Problem details: Extract the lines from the start through the line that holds "TBX0, TBX1, TBY0, TBY1, TBZ", both included, omitting all images.

Supplied material:
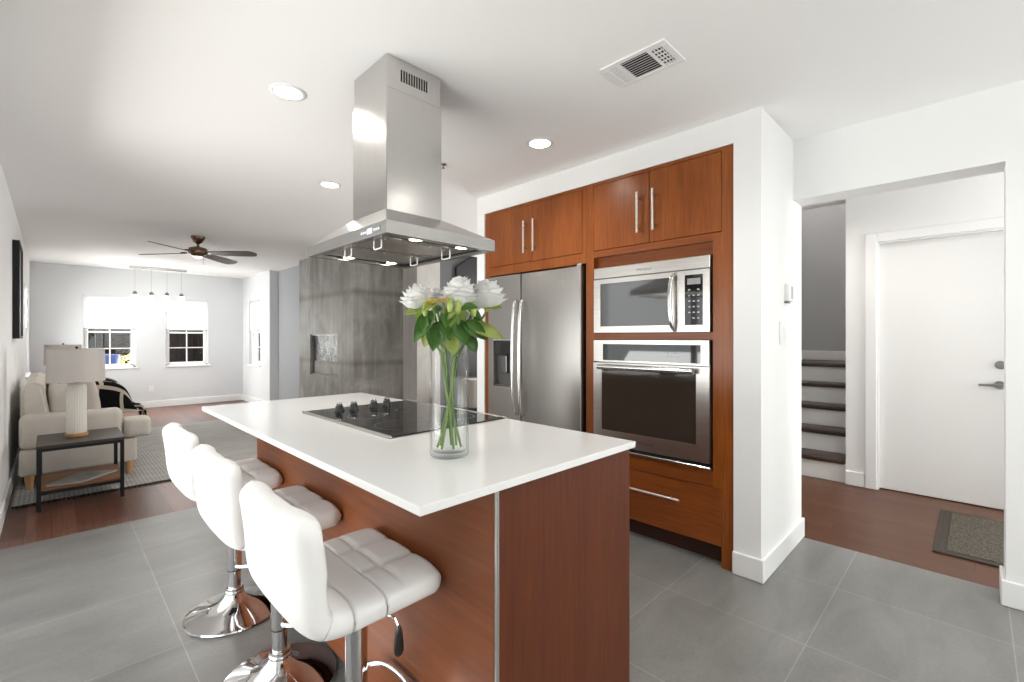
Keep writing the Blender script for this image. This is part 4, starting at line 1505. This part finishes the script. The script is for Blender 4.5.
tag(obj('throw_blanket', bm, M['throw'], None, True), 'black and cream patterned throw blanket draped over the sofa', 'blanket')
bm = NB(); cushion(bm, 0.17, 0.50, 6.05, 6.62, 0.515, 0.79, 10, 3.0)
tag(obj('throw_pillow', bm, M['pillow'], None, True), 'linen pillow under the black and cream throw on the sofa', 'pillow')

# side table
TBX0, TBX1, TBY0, TBY1, TBZ = -0.078, 0.402, 4.70, 5.24, 0.48


def make_table(label):
    t = thing('side_table', label, 'side table', ((TBX0 + TBX1) / 2, (TBY0 + TBY1) / 2, 0), 'side tables at the sofa ends')
    bm = NB(); box(bm, TBX0 - 0.004, TBX1 + 0.004, TBY0 - 0.004, TBY1 + 0.004, TBZ - 0.02, TBZ, 0.002, 1)
    obj('table_top', bm, M['wood_grey'], t)
    bm = NB(); box(bm, TBX0 + 0.006, TBX1 - 0.006, TBY0 + 0.006, TBY1 - 0.006, 0.150, 0.168, 0.002, 1)
    obj('shelf', bm, M['wood_shelf'], t, label='reddish brown lower shelf')
    w = 0.024
    for x in (TBX0, TBX1 - w):
        for y in (TBY0, TBY1 - w):
            bm = NB(); box(bm, x, x + w, y, y + w, 0.0125, TBZ - 0.0205, 0.0015, 1)
            obj('leg', bm, M['matte_black'], t)
    for z in (TBZ - 0.044, 0.126):
        bm = NB()
        for y in (TBY0 + 0.002, TBY1 - w + 0.002):
            box(bm, TBX0 + w, TBX1 - w, y, y + w - 0.004, z, z + 0.022)
        for x in (TBX0 + 0.002, TBX1 - w + 0.002):
            box(bm, x, x + w - 0.004, TBY0 + w, TBY1 - w, z, z + 0.022)
        obj('frame', bm, M['matte_black'], t)
    return t


tb = make_table('black metal side table with grey brown top before the near sofa arm')
tb2 = dup(tb, (tb.location.x, 7.98, 0), None, 'side table hidden behind the far end of the sofa, under the far lamp')

# magazine on the shelf
bm = NB()
pg = [(-0.030, 4.76), (0.165, 4.715), (0.375, 4.93), (0.16, 5.06)]
prism(bm, pg, 0.169, 0.1805, 'z')
mg = obj('magazine', bm, M['paper'])
tag(mg, 'large grey covered magazine lying on the lower shelf of the side table', 'magazine')
bm = NB()
prism(bm, [(p[0] * 1.0, p[1]) for p in pg], 0.1806, 0.1825, 'z')
obj('cover', bm, M['print'], mg)

# lamp
LX, LY = 0.138, 4.99


def make_lamp(label):
    t = thing('table_lamp', label, 'table lamp', (LX, LY, TBZ), 'table lamps at the sofa ends')
    bm = NB(); lathe(bm, [(0.0, 0.001), (0.066, 0.001), (0.068, 0.004), (0.068, 0.026), (0.064, 0.030), (0.0, 0.030)], LX, LY, 40, 'z', TBZ)
    obj('wooden_foot', bm, M['wood_leg'], t, True)
    bm = NB()
    seg = 96
    prof = [(0.058, 0.030), (0.0605, 0.04), (0.0605, 0.385), (0.056, 0.405), (0.042, 0.418)]
    rings = []
    for r, z in prof:
        ring = []
        for i in range(seg):
            rr = r * (1 - 0.035 * (i % 4 in (0, 3)))
            a = 2 * PI * i / seg
            ring.append(bm.verts.new((LX + rr * math.cos(a), LY + rr * math.sin(a), TBZ + z)))
        rings.append(ring)
    for a, b in zip(rings, rings[1:]):
        for i in range(seg):
            j = (i + 1) % seg
            bm.faces.new((a[i], a[j], b[j], b[i]))
    bm.faces.new(list(reversed(rings[0])))
    bm.faces.new(rings[-1])
    obj('ribbed_body', bm, M['ceramic'], t)
    bm = NB()
    lathe(bm, [(0.0, 0.418), (0.018, 0.418), (0.018, 0.45), (0.012, 0.47), (0.006, 0.475), (0.004, 0.685), (0.0, 0.686)], LX, LY, 20, 'z', TBZ)
    lathe(bm, [(0.0, 0.0), (0.008, 0.003), (0.010, 0.011), (0.0, 0.020)], LX, LY, 16, 'z', TBZ + 0.687)
    for a in range(3):
        c, s = math.cos(a * 2.094 + 0.4), math.sin(a * 2.094 + 0.4)
        tube(bm, [(LX, LY, TBZ + 0.675), (LX + 0.166 * c, LY + 0.166 * s, TBZ + 0.675)], 0.0022, 6)
    obj('harp', bm, M['matte_black'], t, True, label='black socket, rod and finial')
    bm = NB()
    lathe(bm, [(0.172, 0.432), (0.172, 0.434), (0.167, 0.685), (0.165, 0.685), (0.170, 0.434), (0.170, 0.432), (0.172, 0.432)], LX, LY, 56, 'z', TBZ)
    obj('lamp_shade', bm, M['shade'], t, True, label='grey linen drum shade')
    return t


lp = make_lamp('white ribbed table lamp on the black side table before the sofa')
lp2 = dup(lp, (0.10, 8.0, TBZ), None, 'grey shaded table lamp behind the far end of the sofa')

# rug
bm = NB()
RGX0, RGX1, RGY0, RGY1 = -0.21, 2.33, 5.0, 8.08
box(bm, RGX0, RGX1, RGY0, RGY1, 0.001, 0.011)
rug = obj('area_rug', bm, M['rug'])
tag(rug, 'grey woven area rug under the sofa and side table', 'rug')
bm = NB()
random.seed(5)
x = RGX0
while x < RGX1 - 0.01:
    for y, s in ((RGY0, -1), (RGY1, 1)):
        l = 0.035 + 0.03 * random.random()
        dx = random.uniform(-0.012, 0.012)
        vs = [bm.verts.new((x, y, 0.010)), bm.verts.new((x + 0.009, y, 0.010)), bm.verts.new((x + 0.009 + dx, y + s * l, 0.004)), bm.verts.new((x + dx, y + s * l, 0.004))]
        bm.faces.new(vs)
    x += 0.012
bmesh.ops.solidify(bm, geom=bm.faces[:], thickness=0.004)
fr_ = obj('fringe', bm, fabric('rug_fringe', (0.085, 0.08, 0.075), 200, 0.5), rug)
fr_['kind'] = 'stuff'
fr_['label'] = 'dark fringe along both ends'

# black framed picture on the left wall
bm = NB()
wall_x(bm, XL + 0.001, XL + 0.045, 5.93, 6.58, [(5.96, 6.55, 1.27, 2.085)], 1.245, 2.11)
pf = obj('picture_frame', bm, M['matte_black'])
tag(pf, 'tall black framed dark picture hung on the left wall above the sofa', 'picture')
bm = NB(); box(bm, XL + 0.008, XL + 0.034, 5.96, 6.55, 1.27, 2.085)
obj('dark_print', bm, principled('dark_print', (0.008, 0.008, 0.009), 0.4), pf)


# ---- small wall fittings
def outlet(x, y, z, label):
    t = thing('wall_outlet', label, 'outlet', (x, y, z))
    bm = NB(); box(bm, x - 0.036, x + 0.036, y - 0.006, y - 0.0005, z - 0.058, z + 0.058, 0.003, 1)
    obj('cover_plate', bm, M['white_plastic'], t)
    for dz in (-0.022, 0.022):
        bm = NB(); box(bm, x - 0.017, x + 0.017, y - 0.0085, y - 0.006, z + dz - 0.014, z + dz + 0.014, 0.001, 1)
        s = obj('socket', bm, M['white_plastic'], t)
        bm = NB(); box(bm, x - 0.008, x - 0.005, y - 0.009, y - 0.0085, z + dz - 0.005, z + dz + 0.005)
        box(bm, x + 0.005, x + 0.008, y - 0.009, y - 0.0085, z + dz - 0.005, z + dz + 0.005)
        obj('slots', bm, M['matte_black'], s)


outlet(1.256, YF, 0.33, 'white electrical outlet low on the far wall between the two windows')

tm = thing('thermostat', 'small white thermostat with a grey screen on the white pier', 'thermostat', (3.03, 0.775, 1.515))
bm = NB(); box(bm, 2.985, 3.072, 0.750, 0.7745, 1.462, 1.565, 0.006, 2)
obj('housing', bm, M['white_plastic'], tm, True)
bm = NB(); box(bm, 3.022, 3.064, 0.7488, 0.750, 1.48, 1.55)
obj('screen', bm, M['grey_plastic'], tm, label='grey screen')
bm = NB(); box(bm, 2.975, 3.035, 0.757, 0.7745, 1.452, 1.461, 0.002, 1)
obj('bracket', bm, M['steel_dark'], tm)

sw = thing('light_switch', 'white double light switch on the pier below the thermostat', 'light switch', (2.94, 0.775, 1.28))
bm = NB(); box(bm, 2.880, 2.996, 0.768, 0.7745, 1.215, 1.345, 0.003, 1)
obj('cover_plate', bm, M['white_plastic'], sw)
for x in (2.915, 2.961):
    bm = NB(); box(bm, x - 0.017, x + 0.017, 0.764, 0.768, 1.247, 1.313, 0.002, 1)
    obj('rocker', bm, M['white_plastic'], sw)

# ---- door mat
bm = NB(); box(bm, 3.655, 4.565, -0.42, 0.178, 0.001, 0.010, 0.003, 1)
dm = obj('door_mat', bm, M['mat_border'])
tag(dm, 'dark brown door mat on the wood floor before the white door', 'door mat')
bm = NB(); box(bm, 3.70, 4.52, -0.36, 0.118, 0.010, 0.0145, 0.002, 1)
obj('coir_pile', bm, M['doormat'], dm)
bm = NB(); box(bm, 3.672, 4.548, 0.135, 0.150, 0.0102, 0.0125, 0.001, 1)
obj('border_rib', bm, M['mat_border'], dm)


# ================================================================== BAR STOOLS
def stool_shell(s0, s1, seam):
    """The padded shell between path stations s0..s1 (0 = front of the seat, 1 = top of the back)."""
    path = smooth_path([(0.149, 0, 0.612), (0.06, 0, 0.612), (-0.06, 0, 0.610), (-0.135, 0, 0.612), (-0.182, 0, 0.632), (-0.203, 0, 0.69), (-0.214, 0, 0.78), (-0.226, 0, 0.868)], 12)
    D = [0]
    for a, b in zip(path, path[1:]):
        D.append(D[-1] + (b - a).length)
    total = D[-1]

    def at(u):
        d = u * total
        for i in range(len(D) - 1):
            if D[i + 1] >= d or i == len(D) - 2:
                t = (d - D[i]) / (D[i + 1] - D[i])
                p = path[i].lerp(path[i + 1], t)
                a, b = max(i - 1, 0), min(i + 2, len(path) - 1)
                return p, (path[b] - path[a]).normalized()
    HW, HT_ = 0.207, 0.037
    xs_top = [math.copysign(1 - (1 - abs(v)) ** 1.6, v) for v in (-1 + 2 * i / 44 for i in range(45))]
    bm = NB()
    rings = []
    ns = 54
    for k in range(ns + 1):
        u = s0 + (s1 - s0) * k / ns
        p, tg = at(u)
        nrm = Vector((tg.z, 0, -tg.x))          # points up from the seat and forward from the back
        if nrm.z < 0 and u < 0.3:
            nrm = -nrm
        if u >= 0.3 and nrm.x < 0:
            nrm = -nrm
        d = u * total
        e = min(d, total - d)
        es = 0.026
        f = math.sqrt(max(0.0, 1 - (1 - min(1, e / es)) ** 2)) if e < es else 1.0
        ec = 0.055
        g = 1 - 0.105 * (1 - min(1, e / ec)) ** 3
        hw = HW * g
        ht = max(0.006, HT_ * (0.12 + 0.88 * f))
        back = min(1, max(0, (u - 0.52) / 0.25))
        ring = []
        sect = []
        for x in xs_top:                       # padded face
            h = ht * max(0.0, 1 - abs(x) ** 7) ** 0.30
            q = 0.0
            for sx_ in (-1 / 3, 1 / 3):
                q += math.exp(-((x - sx_) / 0.042) ** 2)
            for r_ in seam:
                q += math.exp(-((d - r_) / 0.0075) ** 2)
            q = min(q, 1.25)
            puff = 0.0035 * abs(math.sin(1.5 * PI * (x + 1)))
            h += (puff - 0.0075 * q) * min(1, max(0, (0.99 - abs(x)) / 0.3)) * f
            sect.append((x * hw, h))
        for x in list(reversed(xs_top))[1:-1:2]:    # smooth outer face
            sect.append((x * hw, -ht * max(0.0, 1 - abs(x) ** 7) ** 0.30))
        for t, h in sect:
            v = p + nrm * h
            bow = 0.022 * (t / HW) ** 2 * back
            ring.append(bm.verts.new((v.x + bow, t, v.z)))
        rings.append(ring)
    m = len(rings[0])
    for a, b in zip(rings, rings[1:]):
        for i in range(m):
            j = (i + 1) % m
            bm.faces.new((a[i], a[j], b[j], b[i]))
    bm.faces.new(rings[0])
    bm.faces.new(list(reversed(rings[-1])))
    bmesh.ops.recalc_face_normals(bm, faces=bm.faces[:])
    return bm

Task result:
Keep writing the Blender script for this image. This is part 4, starting at line 1505. This part finishes the script. The script is for Blender 4.5.
tag(obj('throw_blanket', bm, M['throw'], None, True), 'black and cream patterned throw blanket draped over the sofa', 'blanket')
bm = NB(); cushion(bm, 0.17, 0.50, 6.05, 6.62, 0.515, 0.79, 10, 3.0)
tag(obj('throw_pillow', bm, M['pillow'], None, True), 'linen pillow under the black and cream throw on the sofa', 'pillow')

# side table
TBX0, TBX1, TBY0, TBY1, TBZ = -0.078, 0.402, 4.70, 5.24, 0.48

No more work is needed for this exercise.